Updated on: 29 January,2017 08:41 AM IST  | 
AFP |

Serena Williams started playing tennis on potholed courts in one of America's most notorious gangland neighbourhoods, but against the odds she has risen to become arguably the best player in the sport's history

Serena Williams, from ghetto girl to Grand Slam queen!

Serena Williams, from ghetto girl to Grand Slam queen!

Serena Williams during the 1998 Australian Open. Pic/Getty Images


Melbourne: Serena Williams started playing tennis on potholed courts in one of America's most notorious gangland neighbourhoods, but against the odds she has risen to become arguably the best player in the sport's history.


It hasn't been an easy journey in a white-dominated sport steeped in tradition, but Williams has pursued her goals with a determination just as fearsome as the raw power with which she plays her shots.


Strong but also quick, ruthless and fiercely competitive, Serena has been at the top for a generation, since she beat Martina Hingis aged 17 in the 1999 US Open final.

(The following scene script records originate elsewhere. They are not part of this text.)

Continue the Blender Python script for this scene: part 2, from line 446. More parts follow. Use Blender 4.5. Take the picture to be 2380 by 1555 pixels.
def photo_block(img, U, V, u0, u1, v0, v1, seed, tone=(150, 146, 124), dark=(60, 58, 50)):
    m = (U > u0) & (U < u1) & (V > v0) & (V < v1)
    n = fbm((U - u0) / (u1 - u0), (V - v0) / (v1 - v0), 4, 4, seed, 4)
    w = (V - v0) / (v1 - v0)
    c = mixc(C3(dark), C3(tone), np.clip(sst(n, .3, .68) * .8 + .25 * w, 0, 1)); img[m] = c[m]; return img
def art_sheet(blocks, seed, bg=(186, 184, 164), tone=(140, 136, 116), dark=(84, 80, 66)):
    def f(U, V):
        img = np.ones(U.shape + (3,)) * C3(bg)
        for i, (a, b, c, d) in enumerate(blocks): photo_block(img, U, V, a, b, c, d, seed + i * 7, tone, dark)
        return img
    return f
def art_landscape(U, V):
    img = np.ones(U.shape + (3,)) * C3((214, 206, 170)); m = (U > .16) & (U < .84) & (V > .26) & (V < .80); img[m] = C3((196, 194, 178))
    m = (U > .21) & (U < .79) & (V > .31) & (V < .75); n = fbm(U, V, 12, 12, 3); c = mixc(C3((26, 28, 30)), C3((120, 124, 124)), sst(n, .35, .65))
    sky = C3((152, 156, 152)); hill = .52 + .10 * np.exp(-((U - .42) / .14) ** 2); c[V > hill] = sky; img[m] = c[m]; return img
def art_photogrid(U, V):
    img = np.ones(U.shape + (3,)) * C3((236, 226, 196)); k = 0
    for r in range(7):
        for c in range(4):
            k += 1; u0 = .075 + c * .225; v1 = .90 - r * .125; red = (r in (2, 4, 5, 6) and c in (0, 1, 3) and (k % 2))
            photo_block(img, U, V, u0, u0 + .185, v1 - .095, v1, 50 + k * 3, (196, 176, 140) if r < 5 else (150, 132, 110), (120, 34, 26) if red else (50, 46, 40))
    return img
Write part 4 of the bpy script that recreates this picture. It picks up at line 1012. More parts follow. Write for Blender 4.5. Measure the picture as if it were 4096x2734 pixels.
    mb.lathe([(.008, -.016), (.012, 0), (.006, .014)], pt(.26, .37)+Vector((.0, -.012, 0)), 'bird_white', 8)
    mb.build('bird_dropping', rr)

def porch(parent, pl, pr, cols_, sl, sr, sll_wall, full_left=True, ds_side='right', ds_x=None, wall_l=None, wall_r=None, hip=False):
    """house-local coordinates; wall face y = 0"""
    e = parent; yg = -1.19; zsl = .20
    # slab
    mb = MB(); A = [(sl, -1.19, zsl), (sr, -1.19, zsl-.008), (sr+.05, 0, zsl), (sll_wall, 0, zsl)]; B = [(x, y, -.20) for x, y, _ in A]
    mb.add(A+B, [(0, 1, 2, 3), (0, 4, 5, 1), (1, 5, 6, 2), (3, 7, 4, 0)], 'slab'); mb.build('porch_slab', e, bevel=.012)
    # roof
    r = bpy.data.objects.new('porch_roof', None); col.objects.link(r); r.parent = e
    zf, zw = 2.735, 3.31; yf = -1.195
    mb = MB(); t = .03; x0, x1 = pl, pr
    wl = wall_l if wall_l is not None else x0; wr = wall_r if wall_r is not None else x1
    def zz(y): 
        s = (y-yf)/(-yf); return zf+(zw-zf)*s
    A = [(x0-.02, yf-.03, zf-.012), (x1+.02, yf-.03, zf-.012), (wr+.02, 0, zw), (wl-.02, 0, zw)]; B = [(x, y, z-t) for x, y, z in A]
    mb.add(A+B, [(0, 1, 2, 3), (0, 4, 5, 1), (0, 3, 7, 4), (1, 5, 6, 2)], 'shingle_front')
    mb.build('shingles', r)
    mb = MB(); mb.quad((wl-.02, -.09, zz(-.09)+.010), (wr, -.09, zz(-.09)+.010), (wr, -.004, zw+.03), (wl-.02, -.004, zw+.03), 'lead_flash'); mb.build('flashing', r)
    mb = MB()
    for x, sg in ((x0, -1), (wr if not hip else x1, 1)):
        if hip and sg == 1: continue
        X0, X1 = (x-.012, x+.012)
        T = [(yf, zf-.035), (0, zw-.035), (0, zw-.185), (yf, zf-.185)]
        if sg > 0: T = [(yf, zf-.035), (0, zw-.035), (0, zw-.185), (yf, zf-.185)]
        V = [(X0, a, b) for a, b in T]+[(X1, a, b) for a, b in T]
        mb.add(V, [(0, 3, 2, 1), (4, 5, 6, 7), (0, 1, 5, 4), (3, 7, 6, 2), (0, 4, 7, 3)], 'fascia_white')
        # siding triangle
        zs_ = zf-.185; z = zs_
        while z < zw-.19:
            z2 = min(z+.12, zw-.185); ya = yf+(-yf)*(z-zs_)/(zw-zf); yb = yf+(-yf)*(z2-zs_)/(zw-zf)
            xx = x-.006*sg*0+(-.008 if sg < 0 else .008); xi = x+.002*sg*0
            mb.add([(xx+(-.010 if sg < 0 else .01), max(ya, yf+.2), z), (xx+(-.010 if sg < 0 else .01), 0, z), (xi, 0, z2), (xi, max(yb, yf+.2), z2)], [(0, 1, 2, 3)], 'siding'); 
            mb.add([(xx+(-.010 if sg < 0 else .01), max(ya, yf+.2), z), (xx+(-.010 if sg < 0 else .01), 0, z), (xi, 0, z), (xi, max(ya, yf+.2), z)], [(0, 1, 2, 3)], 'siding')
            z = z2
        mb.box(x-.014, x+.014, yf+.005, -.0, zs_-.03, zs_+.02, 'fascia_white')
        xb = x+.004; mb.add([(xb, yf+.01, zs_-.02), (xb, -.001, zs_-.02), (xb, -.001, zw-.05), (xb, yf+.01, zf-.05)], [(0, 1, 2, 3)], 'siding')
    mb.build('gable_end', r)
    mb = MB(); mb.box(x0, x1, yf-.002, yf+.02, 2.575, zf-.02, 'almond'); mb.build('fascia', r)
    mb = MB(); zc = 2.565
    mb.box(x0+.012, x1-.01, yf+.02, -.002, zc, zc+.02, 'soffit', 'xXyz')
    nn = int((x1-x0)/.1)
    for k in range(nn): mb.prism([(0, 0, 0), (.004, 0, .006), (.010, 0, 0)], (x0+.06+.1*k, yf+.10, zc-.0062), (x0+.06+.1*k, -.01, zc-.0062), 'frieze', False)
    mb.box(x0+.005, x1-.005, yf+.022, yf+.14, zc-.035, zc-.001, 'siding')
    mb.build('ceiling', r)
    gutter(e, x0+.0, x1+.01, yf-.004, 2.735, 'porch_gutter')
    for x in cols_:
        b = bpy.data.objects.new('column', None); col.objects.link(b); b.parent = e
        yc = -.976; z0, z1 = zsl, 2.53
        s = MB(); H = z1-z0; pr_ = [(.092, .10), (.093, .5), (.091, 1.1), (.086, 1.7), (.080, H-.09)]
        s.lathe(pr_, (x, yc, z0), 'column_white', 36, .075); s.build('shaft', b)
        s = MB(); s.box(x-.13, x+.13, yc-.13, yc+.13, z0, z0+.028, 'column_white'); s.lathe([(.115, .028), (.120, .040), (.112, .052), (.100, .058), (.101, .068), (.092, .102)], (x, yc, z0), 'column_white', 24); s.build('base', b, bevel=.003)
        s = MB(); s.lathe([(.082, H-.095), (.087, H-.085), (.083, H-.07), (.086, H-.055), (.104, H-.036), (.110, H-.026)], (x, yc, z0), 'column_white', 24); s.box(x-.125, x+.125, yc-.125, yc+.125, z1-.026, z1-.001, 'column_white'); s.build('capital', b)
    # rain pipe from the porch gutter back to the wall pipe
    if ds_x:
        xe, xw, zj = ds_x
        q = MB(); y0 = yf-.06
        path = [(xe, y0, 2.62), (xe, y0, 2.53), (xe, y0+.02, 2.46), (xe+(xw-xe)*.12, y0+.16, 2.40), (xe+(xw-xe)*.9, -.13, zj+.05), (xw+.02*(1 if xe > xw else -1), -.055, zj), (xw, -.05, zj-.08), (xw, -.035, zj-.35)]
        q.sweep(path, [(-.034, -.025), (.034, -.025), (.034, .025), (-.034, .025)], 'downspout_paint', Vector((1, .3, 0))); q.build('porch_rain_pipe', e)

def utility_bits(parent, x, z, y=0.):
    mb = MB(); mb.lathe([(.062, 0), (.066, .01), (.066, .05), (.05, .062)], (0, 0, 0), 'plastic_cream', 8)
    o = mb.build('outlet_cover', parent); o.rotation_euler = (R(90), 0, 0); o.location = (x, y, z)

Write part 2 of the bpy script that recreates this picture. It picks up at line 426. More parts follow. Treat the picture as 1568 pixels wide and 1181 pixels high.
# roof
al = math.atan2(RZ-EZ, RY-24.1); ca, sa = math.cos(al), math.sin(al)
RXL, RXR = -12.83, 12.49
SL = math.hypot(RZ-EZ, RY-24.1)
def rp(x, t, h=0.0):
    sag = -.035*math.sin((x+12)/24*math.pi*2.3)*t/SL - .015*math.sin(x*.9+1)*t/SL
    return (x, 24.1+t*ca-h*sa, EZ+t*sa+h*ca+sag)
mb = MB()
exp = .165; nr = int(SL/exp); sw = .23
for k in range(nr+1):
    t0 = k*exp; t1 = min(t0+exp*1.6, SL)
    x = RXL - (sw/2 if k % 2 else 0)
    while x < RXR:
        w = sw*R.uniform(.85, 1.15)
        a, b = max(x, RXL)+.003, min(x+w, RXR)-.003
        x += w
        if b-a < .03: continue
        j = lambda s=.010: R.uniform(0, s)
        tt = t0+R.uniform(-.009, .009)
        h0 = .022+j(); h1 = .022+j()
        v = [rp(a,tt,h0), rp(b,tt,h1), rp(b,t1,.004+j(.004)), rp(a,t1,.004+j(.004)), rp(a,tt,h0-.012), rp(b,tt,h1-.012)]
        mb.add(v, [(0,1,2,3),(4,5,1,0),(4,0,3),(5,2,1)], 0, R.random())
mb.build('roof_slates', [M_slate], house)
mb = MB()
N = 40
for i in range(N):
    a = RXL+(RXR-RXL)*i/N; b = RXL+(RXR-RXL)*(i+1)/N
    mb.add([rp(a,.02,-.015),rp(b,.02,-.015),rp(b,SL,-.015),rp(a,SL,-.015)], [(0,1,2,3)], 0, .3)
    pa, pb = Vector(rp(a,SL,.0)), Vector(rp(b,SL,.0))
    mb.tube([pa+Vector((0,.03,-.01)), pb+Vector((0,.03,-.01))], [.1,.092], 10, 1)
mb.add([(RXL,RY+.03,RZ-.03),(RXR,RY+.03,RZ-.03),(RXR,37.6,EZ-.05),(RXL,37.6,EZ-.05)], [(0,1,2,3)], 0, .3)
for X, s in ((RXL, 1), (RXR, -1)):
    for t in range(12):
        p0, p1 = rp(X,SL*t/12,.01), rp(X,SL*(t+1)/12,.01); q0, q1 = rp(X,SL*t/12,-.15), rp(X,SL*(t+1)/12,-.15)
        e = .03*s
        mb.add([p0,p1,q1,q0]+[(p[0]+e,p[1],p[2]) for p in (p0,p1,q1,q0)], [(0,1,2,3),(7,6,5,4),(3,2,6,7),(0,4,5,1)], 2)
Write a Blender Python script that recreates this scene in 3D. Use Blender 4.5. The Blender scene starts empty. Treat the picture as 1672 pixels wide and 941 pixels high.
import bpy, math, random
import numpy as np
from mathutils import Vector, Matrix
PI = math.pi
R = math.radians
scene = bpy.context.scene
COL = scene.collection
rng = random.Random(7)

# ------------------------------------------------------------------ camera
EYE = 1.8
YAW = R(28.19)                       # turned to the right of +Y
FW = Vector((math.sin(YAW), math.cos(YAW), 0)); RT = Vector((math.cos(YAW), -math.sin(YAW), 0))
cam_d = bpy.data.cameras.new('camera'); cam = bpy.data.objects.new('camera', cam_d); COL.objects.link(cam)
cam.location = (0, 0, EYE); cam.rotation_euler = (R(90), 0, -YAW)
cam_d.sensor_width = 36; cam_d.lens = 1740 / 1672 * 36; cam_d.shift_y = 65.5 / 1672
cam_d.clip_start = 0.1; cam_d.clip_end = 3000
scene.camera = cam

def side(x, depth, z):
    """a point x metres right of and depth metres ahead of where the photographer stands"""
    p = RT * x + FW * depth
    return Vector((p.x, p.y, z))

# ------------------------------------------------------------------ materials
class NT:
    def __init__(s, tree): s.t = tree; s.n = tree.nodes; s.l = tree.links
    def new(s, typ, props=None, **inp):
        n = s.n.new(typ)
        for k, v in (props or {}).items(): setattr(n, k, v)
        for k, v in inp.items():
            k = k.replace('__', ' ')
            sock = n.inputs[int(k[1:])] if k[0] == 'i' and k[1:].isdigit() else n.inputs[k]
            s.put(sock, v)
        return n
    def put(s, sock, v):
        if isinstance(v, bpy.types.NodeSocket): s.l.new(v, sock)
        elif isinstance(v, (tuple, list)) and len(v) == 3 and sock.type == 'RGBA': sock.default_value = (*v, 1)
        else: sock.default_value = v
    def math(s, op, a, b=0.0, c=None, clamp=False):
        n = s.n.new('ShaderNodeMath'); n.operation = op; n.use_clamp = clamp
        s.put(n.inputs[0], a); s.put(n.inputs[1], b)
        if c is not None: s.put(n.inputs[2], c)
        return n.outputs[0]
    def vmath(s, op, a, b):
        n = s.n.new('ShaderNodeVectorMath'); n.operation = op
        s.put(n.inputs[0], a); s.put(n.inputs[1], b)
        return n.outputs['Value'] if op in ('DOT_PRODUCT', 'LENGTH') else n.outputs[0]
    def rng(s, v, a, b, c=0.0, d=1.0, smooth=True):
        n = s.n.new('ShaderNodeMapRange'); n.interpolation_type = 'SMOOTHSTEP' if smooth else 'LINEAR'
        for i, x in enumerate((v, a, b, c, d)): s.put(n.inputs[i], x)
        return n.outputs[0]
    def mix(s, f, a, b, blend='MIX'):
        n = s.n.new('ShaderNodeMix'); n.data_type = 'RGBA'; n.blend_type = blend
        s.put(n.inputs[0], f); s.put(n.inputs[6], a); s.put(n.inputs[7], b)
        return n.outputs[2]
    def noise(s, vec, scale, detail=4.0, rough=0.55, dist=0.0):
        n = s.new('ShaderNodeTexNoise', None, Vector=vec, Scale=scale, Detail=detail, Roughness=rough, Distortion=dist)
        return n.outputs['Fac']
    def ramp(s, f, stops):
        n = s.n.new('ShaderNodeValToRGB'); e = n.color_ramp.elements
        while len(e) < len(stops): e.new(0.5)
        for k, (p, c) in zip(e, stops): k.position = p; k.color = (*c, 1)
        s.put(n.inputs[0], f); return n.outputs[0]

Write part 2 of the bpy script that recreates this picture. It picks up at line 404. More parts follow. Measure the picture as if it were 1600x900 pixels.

Along the way she has been World No. 1 for a total of 309 weeks — a span of nearly six years — and won major titles against some of the greats: Hingis, Lindsay Davenport, Maria Sharapova, Justine Henin and of course, her sister Venus.

After surpassing Steffi Graf's record of 22 major titles in the post-1968 Open era on Saturday, there's little else for Williams to achieve, barring Margaret Court's all-time record of 24 which will surely soon be hers.

It's all a long way from the pitted courts, sometimes missing nets and with gunshots audible nearby, of Compton in Los Angeles, where Serena practised with Venus from the age of five.

The youngest of five daughters was drilled intensely by her father, former sharecropper Richard Williams, who was happy to let schoolchildren hurl insults at his girls as they played. “In order to be successful you must prepare for the unexpected — and I wanted to prepare for that,” he told CNN in 2015.

Richard and Oracene Williams moved their family to Florida in the early 1990s, seeing their daughters needed more specialist coaching, with Serena already an outstanding junior. She turned professional in 1995, at the age of just 14. Two years later, she was in the top 100 and in January 1998 made her Grand Slam debut, reaching the second round of the Australian Open — where she was beaten by Venus.